The Broken Tree Branch
Tucker Frye
While we were wandering the Noland Trail, I noticed a fallen tree branch that was lying in the water. The branch was around seven feet long. It was bent at a twenty or thirty degree angle and it looked as if the outside of the bend was tearing apart. It seemed as if the log had been dead and soaking for a long while. Clearly there was no stretch of life within the dark, moist wood. At first glance, it looked like nothing more than a rotting branch soaking in it's own death. Then I noticed the moss. Lush green lay across the branch. Not only that, but I could make out a few small fish that were lingering beneath the shadows provided from the wood. The branch seemed to provide them with a place to hide from predators. They could weave in and out of the smaller branches, or hide in the darkness that fell beneath the branch.
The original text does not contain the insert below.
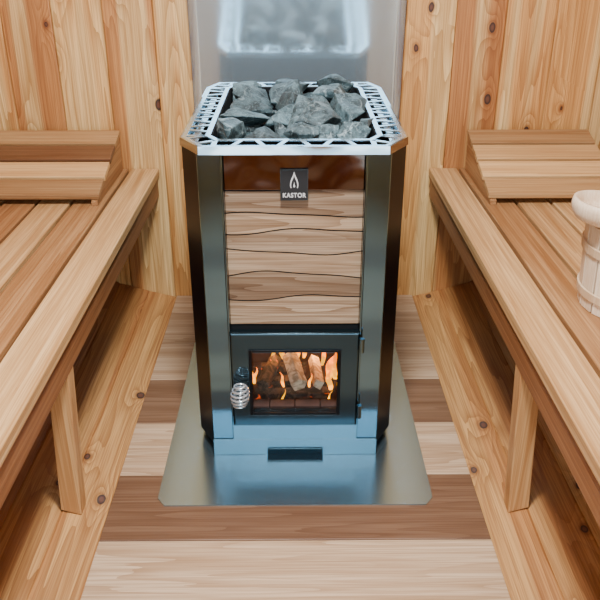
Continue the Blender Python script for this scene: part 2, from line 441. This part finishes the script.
amp = [0, .0065, .008, .0065, .0065, .005, .002]; ph = [0, .5, 2.2, 4.0, 1.0, 2.9, .3]
def zb(k, x): return zs[k] + amp[k] * math.sin(x * 16 + ph[k]) + amp[k] * .3 * math.sin(x * 35 + ph[k] * 2)
tn = [.15, .7, .05, .55, .15, .8]
N = 28
for k in range(6):  # strips paint the wavy floor reflection onto the steel front
    B = []; T = []
    for i in range(N + 1):
        x = -.1455 + .291 * i / N
        B.append((x, zb(k, x) + .0018)); T.append((x, zb(k + 1, x) - .0018))
    back = [(x, 1.5128, z) for x, z in B] + [(x, 1.5128, z) for x, z in T[::-1]]
    front = [(x, 1.5105, z) for x, z in B] + [(x, 1.5115, z) for x, z in T[::-1]]
    m.hexa(back, front, tn[k])
m.obj('front_panel', M_panel, ST, label='polished steel front panel with wavy floor-plank reflection painted on')
m = MB(); m.box((-.1455, 1.5065, .683), (.1455, 1.5125, ZT)); m.obj('upper_panel', M_upper, ST, bevel=.001)
m = MB(); m.box((-.1455, 1.513, .318), (.1455, 1.518, ZT)); m.obj('backing_plate', M_dark, ST)
m = MB(); m.box((-.029, 1.5005, .662), (.029, 1.5062, .729)); bd = m.obj('badge', M_badge, ST, bevel=.001, label='black maker badge with white flame mark')
cu = bpy.data.curves.new('t', 'FONT'); cu.body = 'KASTOR'; cu.size = .0118; cu.align_x = 'CENTER'; cu.offset = .0003; cu.extrude = .0003; cu.space_character = 1.12
to = bpy.data.objects.new('t', cu); COL.objects.link(to); bpy.context.view_layer.update()
me = bpy.data.meshes.new_from_object(to.evaluated_get(bpy.context.evaluated_depsgraph_get()))
bpy.data.objects.remove(to)
me.transform(Matrix.Translation((0, 1.5000, .669)) @ Matrix.Rotation(math.pi/2, 4, 'X') @ Matrix.Scale(1.15, 4, (0, 1, 0)))
m = MB(); m.bm.from_mesh(me); m.lay = m.bm.loops.layers.float_color.get('plank') or m.lay
m.obj('lettering', M_white, bd)
m = MB()
def outline(o_, i_, skip=()):
    for i in range(len(o_)):
        if i in skip: continue
        j = (i + 1) % len(o_)
        m.prism([(o_[i][0], 1.5003, o_[i][1]), (o_[j][0], 1.5003, o_[j][1]), (i_[j][0], 1.5003, i_[j][1]), (i_[i][0], 1.5003, i_[i][1])], (0, -.0004, 0))
def fl(s, cz, up): 
    R = [(0, up), (.22, 1.05), (.50, .40), (.64, -.15), (.66, -.62), (.56, -1.0), (0, -1.0)]
    return [(x * s, cz + z * s) for x, z in R] + [(-x * s, cz + z * s) for x, z in R[-2:0:-1]]
outline(fl(.0130, .7020, 1.75), fl(.0098, .6995, 1.65), skip=(5, 6))
m.prism([(x * .8, 1.5003, z) for x, z in fl(.0036, .6945, 2.3)], (0, -.0004, 0))
m.obj('emblem', M_white, bd)
m = MB()
outline([(-.0283,.6627),(.0283,.6627),(.0283,.7283),(-.0283,.7283)], [(-.0277,.6633),(.0277,.6633),(.0277,.7277),(-.0277,.7277)])
m.obj('badge_border', M_steel, bd)
DR_Y0, DR_Y1 = 1.484, 1.508
m = MB()
op = [(-.101, .129+DZ), (.101, .129+DZ), (.101, .300+DZ), (-.101, .300+DZ)]; ou = [(-.146, .093+DZ), (.146, .093+DZ), (.146, .345+DZ), (-.146, .345+DZ)]
for i in range(4):
    j = (i + 1) % 4
    m.prism([(ou[i][0], DR_Y0, ou[i][1]), (ou[j][0], DR_Y0, ou[j][1]), (op[j][0], DR_Y0, op[j][1]), (op[i][0], DR_Y0, op[i][1])], (0, DR_Y1 - DR_Y0, 0))
bmesh.ops.remove_doubles(m.bm, verts=m.bm.verts, dist=.0001)
m.bm.verts.index_update(); dup = {}
for f in m.bm.faces: dup.setdefault(tuple(sorted(v.index for v in f.verts)), []).append(f)
bmesh.ops.delete(m.bm, geom=[f for fs in dup.values() if len(fs) > 1 for f in fs], context='FACES_ONLY')
door = m.obj('door', M_door, ST, bevel=.003, label='dark steel firebox door with glass window')
m = MB()
for a, b in (((-.106, .125), (-.098, .304)), ((.098, .125), (.106, .304)), ((-.098, .125), (.098, .132)), ((-.098, .297), (.098, .304))):
    m.box((a[0], 1.4805, a[1] + DZ), (b[0], 1.4838, b[1] + DZ))
m.obj('window_trim', M_black, door, bevel=.001)
m = MB(); m.box((-.1008, 1.494, .1292 + DZ), (.1008, 1.498, .2998 + DZ)); m.obj('glass', M_glass, door)
m = MB(); pts = []
hx, hy, hz = -.1285, 1.452, .178; TN = 6
for i in range(TN * 16 + 1):
    t = i / (TN * 16); a = t * TN * 2 * math.pi; r = .0115 + .0090 * math.sin(math.pi * t)
    pts.append((hx + math.cos(a) * r + t * .004, hy + math.sin(a) * r, hz + t * .060))
m.tube(pts, .0027, 8)
m.tube([(hx + .001, hy, hz + .004), (hx + .002, hy, hz + .026), (hx + .003, hy + .008, hz + .030), (hx + .003, 1.487, hz + .030)], .0030, 8)
m.obj('handle', M_spring, door, smooth=True, label='coiled chrome spring handle')
for zz in (.128, .308):
    m = MB(); m.lathe([(.006, 0), (.006, .035)], (.152, 1.478, zz), 12); m.obj('hinge', M_col, door)
m = MB()
m.box((-.14, 1.80, .075), (.14, 1.83, .345)); m.box((-.145, 1.515, .075), (-.125, 1.80, .345)); m.box((.125, 1.515, .075), (.145, 1.80, .345))
m.box((-.145, 1.515, .345), (.145, 1.83, .352)); m.box((-.145, 1.515, .068), (.145, 1.83, .090))
for i in range(4): m.box((-.124 + i * .062 + .001, 1.530, .0905), (-.124 + (i + 1) * .062 - .001, 1.562, .126))
m.obj('firebox', M_brick, ST, bevel=.002)
top = [(-.1925,1.476),(.1925,1.476),(.2400,1.556),(.2400,2.105),(.212,2.185),(-.212,2.185),(-.2400,2.105),(-.2400,1.556)]
m = MB(); bo, bi_ = top, offset(top, .004); to_, ti = offset(top, .0010), offset(top, .0050)
for i in range(8):
    j = (i + 1) % 8
    m.hexa([(*bo[i], .766), (*bo[j], .766), (*bi_[j], .766), (*bi_[i], .766)], [(*to_[i], .7825), (*to_[j], .7825), (*ti[j], .7825), (*ti[i], .7825)])
m.ring(offset(top, .0045), offset(top, .036), .7662, .768)
bmesh.ops.remove_doubles(m.bm, verts=m.bm.verts, dist=.00001)
m.obj('crown_band', M_chrome, ST)
m = MB()
RW = .064
m.ring(offset(top, .0054), offset(top, .014), .7800, .7825)
inn = offset(top, RW); m.ring(offset(top, RW - .011), inn, .7800, .7825)
oa, ob_ = offset(top, .0135), offset(top, RW - .0105)
for i in range(8):
    j = (i + 1) % 8
    A0, A1, B0, B1 = Vector(oa[i]), Vector(oa[j]), Vector(ob_[i]), Vector(ob_[j])
    ux = (A1 - A0).normalized()
    base0 = A0 + ux * max(0, (B0 - A0).dot(ux)); Li = (B1 - B0).length
    nrm = (B0 - A0) - ux * (B0 - A0).dot(ux)
    n = max(1, round(Li / .044))
    for q in range(n + 1):
        xc = Li * q / n; sl = .007 * (1 if q % 2 == 0 else -1)
        if q in (0, n): sl = 0
        a = base0 + ux * (xc + sl); b = base0 + nrm + ux * (xc - sl); hw = ux * .0055
        m.prism([(*(a - hw), .7801), (*(a + hw), .7801), (*(b + hw), .7801), (*(b - hw), .7801)], (0, 0, .0023))
m.obj('vented_rim', M_rim, ST)
m = MB(); m.ring(inn, offset(top, RW + .003), .68, .780); m.prism([(p[0], p[1], .68) for p in offset(top, RW + .001)], (0, 0, .004)); m.obj('stone_basket', M_dark, ST)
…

What did I see when I first observed the branch? Death. However, when I looked more closely, I observed life abundant. Isn't it interesting how something so utterly dead, with no hope of being revived, can continue to provide life? I view death in the same way often. When something dies or is dying, I see no hope in it and no good from it. Whether it is a person, or maybe just a bad paper. Reflecting on the broken branch, however, gives me a new way to look at death. There is not just death and the end, there is also life that comes from death. It is important that we must search for life in death but it is there none the less.